Mr. Medvedev’s international debut showed several things. First, Russia will continue to pursue multi-vector foreign policy during his presidency. China and India are likely to be high on the list of Russia’s priorities in Asia. The day Mr. Medvedev was in Berlin, Prime Minister Putin called up his Indian counterpart Manmohan Singh to discuss plans for Mr. Medvedev’s visit to India later this year. Second, Mr. Medvedev has demonstrated the will to uphold Russia’s national interests as firmly as Mr. Putin did, at the same time formulating a positive agenda for long-term relations with the West.
Third, the Medvedev-Putin power tandem applies not only to domestic politics but extends to the sphere of international diplomacy. Mr. Putin’s visit to France just ahead of Mr. Medvedev’s visit to Germany showed that for the first time in Russian history the Prime Minister is going to be as active in foreign affairs as the President. This will lend extra dynamism and strength to Russia’s foreign policy.
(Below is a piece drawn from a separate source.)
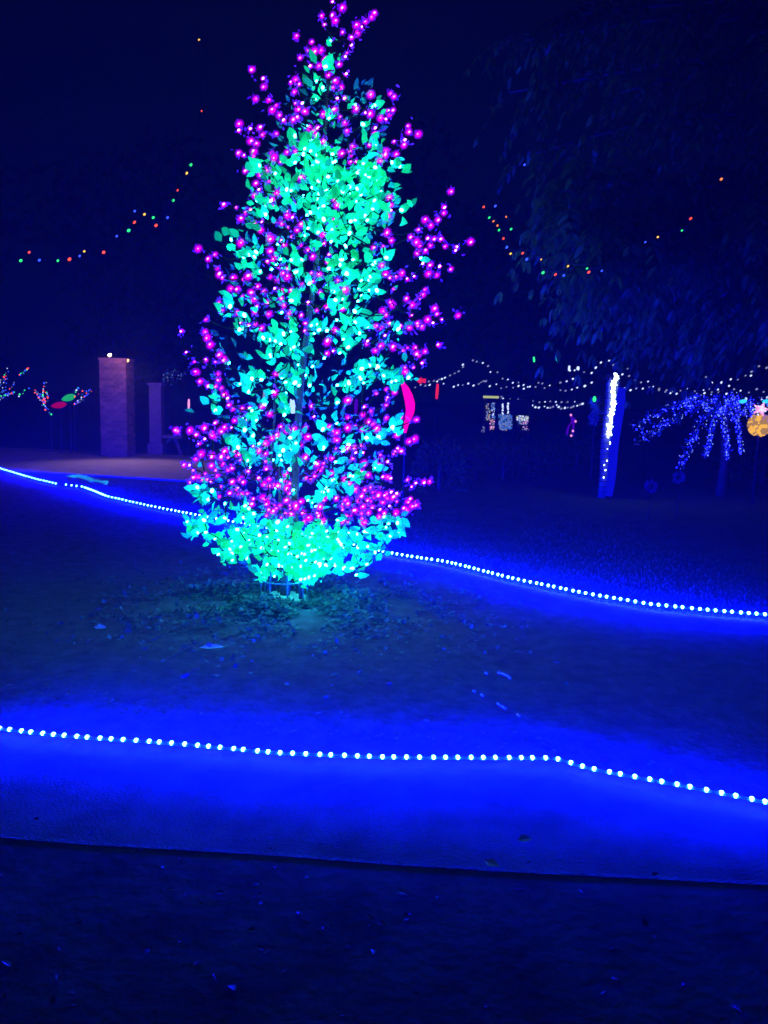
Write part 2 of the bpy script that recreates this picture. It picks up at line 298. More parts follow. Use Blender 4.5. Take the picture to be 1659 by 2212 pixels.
L2 = "645,243 650,235 983,150 970,187 985,222 1020,193 1055,190 1023,143 950,292 845,197 857,240 888,235 910,113 735,160 910,343 863,333 950,343 1010,360 977,398 820,385 780,383 913,418 895,427 758,403 355,270 425,310 400,380 413,375 515,418 547,430 572,437 577,430 605,432 613,400 645,392 597,453 640,470 660,467 680,457 633,475 545,505 550,515 463,615 470,605 505,620 445,680 715,605 603,613 617,630 665,637 925,635 910,643 978,607 995,640 985,570 1023,550 1087,600 1090,603 1057,570 1060,555 1130,632 1147,625 1210,610 920,467 880,497 1140,385 1160,380 275,700 285,770 735,650 620,690 605,735 617,765 615,790 460,768 480,820 520,740 870,730 425,862 465,890 383,905 395,945 365,927 380,925 575,905 590,985 640,900 660,870 435,1005 440,1010 490,960 800,860 1130,852 1070,910 1000,900 1045,1045 895,960 920,930 860,1020 845,1100 855,1105 810,1140 800,1155 930,1080 600,1010 640,1050 800,950 200,1135 205,1140 250,1185 560,1010 610,960 650,950 670,920"
L3 = "220,580 275,650 293,600 362,670 468,685 463,745 490,697 255,757 213,820 222,825 262,820 365,745 430,805 515,722 515,743 350,870 400,867 480,875 490,905 545,835 537,868 560,903 390,913 403,933 480,945 403,970 635,785 635,808 655,825 640,765 648,862 637,895 615,923 585,995 630,997 650,958 650,1000 670,1000 690,998 710,1010 573,1060 623,1057 703,1070 740,915 755,920 750,820 798,840 820,830 803,885 820,883 810,870 820,920 838,913 795,985 772,990 762,1000 835,965 848,803 862,832 850,897 895,870 900,850 880,962 920,962 915,943 933,915 893,997 920,985 865,1040 827,1050 805,1060 782,1070 763,1072 955,860 973,885 990,907 1017,830 1058,830 1107,830 1155,815 1210,795 1225,780 1270,770 1230,845 1060,900 1110,895 1155,930 1110,995 980,1013 1020,1013 1035,1015 680,765 800,660 725,600 660,545 905,600 935,545 1035,525 1045,530 1150,483 505,440 490,445 470,290 515,310 430,370 1245,270 1170,320 1110,325 955,760 470,830 440,860 580,860 700,880 700,940 590,930 530,800 430,900 880,900 940,1000 780,940 860,990 640,930"
def conv(s, f, ox, oy): return [(ox+f*x, oy+f*y) for x, y in pts(s)]
K1, K2, K3 = (.4085, 406.6, 0), (.4493, 338.8, 542.2), (.4085, 338.8, 813.2)
berries = conv(C1, *K1) + conv(C2, *K2) + conv(C3, *K3)
berries += [(x+R.uniform(-14,14), y+R.uniform(-14,14)) for x, y in berries if y > 930 and R.random() < .45]
leds = conv(L1, *K1) + conv(L2, *K2) + conv(L3, *K3)
TB = G(613, 1300)                                    # foot of the tree
TD = TB.y
def axis_px(y): return 613 + (1300-y)*(735-613)/1300.
prof = [(0, 60), (120, 90), (250, 150), (400, 190), (520, 250), (700, 270), (900, 270), (1050, 260), (1130, 230), (1200, 160), (1260, 80), (1300, 40)]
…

Fourth, Russia’s relations with the West in the coming years will ultimately depend on whether NATO gives membership to Georgia, and especially to Ukraine. Russians and Ukrainians belong to the same ethnic group, have the same culture and common history. The two states still have an open border. If Ukraine joins NATO, Russians and Ukrainians will become a divided people.
Mr. Medvedev has clearly stated that this is unacceptable to Moscow. Germany, France and some other European nations are willing to accommodate Russia’s objections but the final say belongs to the U.S. The next U.S. administration will have to decide whether to shake Mr. Medvedev’s outstretched hand or press ahead with NATO expansion and destroy any cooperative relationship.
Sceptics have already predicted that Mr. Medvedev, who began by airing ideas reminiscent of Soviet leader Mikhail Gorbachev’s “common European home” and Mr. Putin’s “single security space,” will end by delivering his own Munich speech.